An example of a broad thesis statement is; 'Children in Europe suffer from many psychological disorders.' This thesis statement does not provide enough information to properly formulate a paper regarding it. A better thesis statement would be; 'Children in Europe suffer from many psychological disorders due to the collapse of the two-parent household and troubling familial dynamics.'
*As you can see the actual thesis statement in the second example is a bit longer than the 'bad' example that came before it. This is because a thesis statement needs to be specific and easily measurable-the first one is not.


Writing a statement that is not arguable-most people would agree with it: One of the hallmarks of a proper thesis statement is that it is something than can be 'contested' or argued. Choosing a blanket, neutral statement that doesn't initiate any worthwhile discussions is another common error in essay and term paper writing. The objective of many papers is to argue a point, convince or persuade, or to inform and explain. These goals would be very hard to accomplish using neutral statements that fail to provoke a counter argument or at least considerable points to debate.
*Note that a thesis statement need not always hold a very strong opinion. As long as it is weighty enough to be thoroughly discussed and provide an intriguing or interesting argument; that should be sufficient.

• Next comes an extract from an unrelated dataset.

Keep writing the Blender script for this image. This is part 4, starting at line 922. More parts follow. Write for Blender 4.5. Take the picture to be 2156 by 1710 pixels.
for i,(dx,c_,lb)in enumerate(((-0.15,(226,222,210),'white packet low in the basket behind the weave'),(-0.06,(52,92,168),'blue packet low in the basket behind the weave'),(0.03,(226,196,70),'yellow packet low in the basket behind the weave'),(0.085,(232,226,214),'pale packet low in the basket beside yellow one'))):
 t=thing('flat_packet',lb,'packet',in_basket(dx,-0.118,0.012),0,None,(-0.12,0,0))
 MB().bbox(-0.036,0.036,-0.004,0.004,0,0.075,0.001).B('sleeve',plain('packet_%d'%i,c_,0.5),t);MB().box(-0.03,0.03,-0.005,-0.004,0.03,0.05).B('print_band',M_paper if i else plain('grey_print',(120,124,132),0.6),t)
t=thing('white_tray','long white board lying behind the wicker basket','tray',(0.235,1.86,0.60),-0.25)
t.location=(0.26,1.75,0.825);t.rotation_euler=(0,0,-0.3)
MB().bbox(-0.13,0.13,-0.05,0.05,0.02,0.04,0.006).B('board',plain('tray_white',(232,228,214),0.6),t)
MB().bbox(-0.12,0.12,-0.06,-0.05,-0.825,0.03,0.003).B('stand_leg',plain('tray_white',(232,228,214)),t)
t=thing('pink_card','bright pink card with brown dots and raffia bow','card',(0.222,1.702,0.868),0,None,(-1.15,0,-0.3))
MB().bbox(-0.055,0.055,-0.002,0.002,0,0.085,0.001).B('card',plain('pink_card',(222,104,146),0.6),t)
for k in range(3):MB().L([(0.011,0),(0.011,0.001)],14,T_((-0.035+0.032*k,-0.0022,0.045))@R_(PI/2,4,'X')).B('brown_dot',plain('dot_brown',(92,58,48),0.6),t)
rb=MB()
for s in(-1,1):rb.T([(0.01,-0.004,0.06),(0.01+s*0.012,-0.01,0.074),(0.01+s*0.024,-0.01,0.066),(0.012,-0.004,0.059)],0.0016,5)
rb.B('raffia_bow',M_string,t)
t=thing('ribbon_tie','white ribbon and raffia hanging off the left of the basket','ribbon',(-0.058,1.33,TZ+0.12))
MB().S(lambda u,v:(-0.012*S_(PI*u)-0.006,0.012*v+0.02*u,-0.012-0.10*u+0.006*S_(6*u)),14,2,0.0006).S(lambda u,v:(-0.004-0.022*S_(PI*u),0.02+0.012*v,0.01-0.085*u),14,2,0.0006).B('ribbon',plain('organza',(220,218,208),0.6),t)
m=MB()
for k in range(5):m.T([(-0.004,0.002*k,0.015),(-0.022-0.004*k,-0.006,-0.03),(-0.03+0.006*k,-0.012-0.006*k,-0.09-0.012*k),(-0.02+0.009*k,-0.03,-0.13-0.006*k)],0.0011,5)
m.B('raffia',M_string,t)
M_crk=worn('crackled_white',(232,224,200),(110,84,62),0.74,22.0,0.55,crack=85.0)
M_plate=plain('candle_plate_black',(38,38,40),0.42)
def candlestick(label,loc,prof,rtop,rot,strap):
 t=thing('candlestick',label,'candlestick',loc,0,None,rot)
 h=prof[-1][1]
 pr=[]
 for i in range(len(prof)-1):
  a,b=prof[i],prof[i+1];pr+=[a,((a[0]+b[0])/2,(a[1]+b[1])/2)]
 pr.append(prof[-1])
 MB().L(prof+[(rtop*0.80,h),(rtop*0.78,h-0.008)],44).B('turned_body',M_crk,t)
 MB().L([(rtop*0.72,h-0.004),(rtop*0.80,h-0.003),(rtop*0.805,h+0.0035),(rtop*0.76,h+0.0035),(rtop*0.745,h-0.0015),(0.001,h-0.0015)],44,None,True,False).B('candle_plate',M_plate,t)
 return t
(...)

Including several points, rather than one main point: Because of this common mistake some people may even feel that the definition of a thesis statement as 'one or two sentences' should be restricted to just one sentence. This is because it is very easy to go overboard and complicate your thesis statement by adding too many points of analysis. In general one sentence is usually more than enough to adequately illustrate your main argument and objective.
*Its okay for your one main idea to include a few subpoints or details as needed. With the above example regarding 'Educational psychology' it can be observed that the full thesis statement in fact conveyed one idea by providing two points of discussion; 'two-parent households and troubling familial dynamics.'


(a) Writing the thesis statement as a question: This simple mistake can be avoided by returning back to the term thesis statement! A statement is not a question-and though this is an obvious mistake many people still tend to fall into it. The problem often occurs when first formulating the research question. A narrow and well-structured research question will likely resemble a thesis statement in many respects. And because of this many people unfamiliar to writing research papers, for example, may end up marking their thesis statement as a question rather than a statement. This can also be better understood by knowing that the thesis statement should actually answer the research question rather than be the research question.
(b) Writing the thesis statement as a fact or observation: This concern is usually coupled with the previous one in that it goes back to the definition of a thesis statement and its intent. Since the thesis statement is an absolute and decisive one, it should clearly state a position rather than make an observation or state a fact. Many compelling observations surface throughout the course of research, as well as facts, and they all may seem like a good fit for a thesis statement. But the key thing to remember is that those statements will not accomplish the objective if they do not accurately represent what is being proven in the essay or paper.
*For example; 'Poor nutrition leads to obesity.' Whether this statement is true or not it doesn't satisfy the requirements of a thesis statement because it doesn't (a) argue a point (b) identify anything specific about the topic. A better sentence would be 'Poor nutrition as well as lack of exercise in school is the cause of obesity in American children.'
Some of the key differences in this statement is that it is very specific and can be debated or argued and can adequately be covered in a research paper. {*A counter argument perhaps would be that it is not the lack of exercise and nutrition in the schools that leads to obesity but rather its the lack of similar things in the home environment that contribute to this.}


Providing too much detail and cluttering up your statement: This mistake is the opposite of the first one. Perhaps in trying to avoid writing a very broad statement, students may fall into the other extreme and provide a lengthy, filled thesis statement. This contradicts another feature which is that the thesis statement should be short and concise. Because one of its main functions is to summarize the major points of your paper or essay and in doing so should really be limited to two lines or less.
*Remember that whatever you claim to prove or analyze must be satisfied by the proofs and evidences present in your paper-so avoid overburdening yourself by setting high expectations that must be met.
The last point is a crucial one. Many people use the thesis statement as a guide and a mini-outline for their papers and essays. For that reason its best to start off with a trial thesis statement that is reasonable in size and only looks at a one or two points. This will hopefully make the burden of meeting thesis statement expectations less and provide more room for the development of ideas.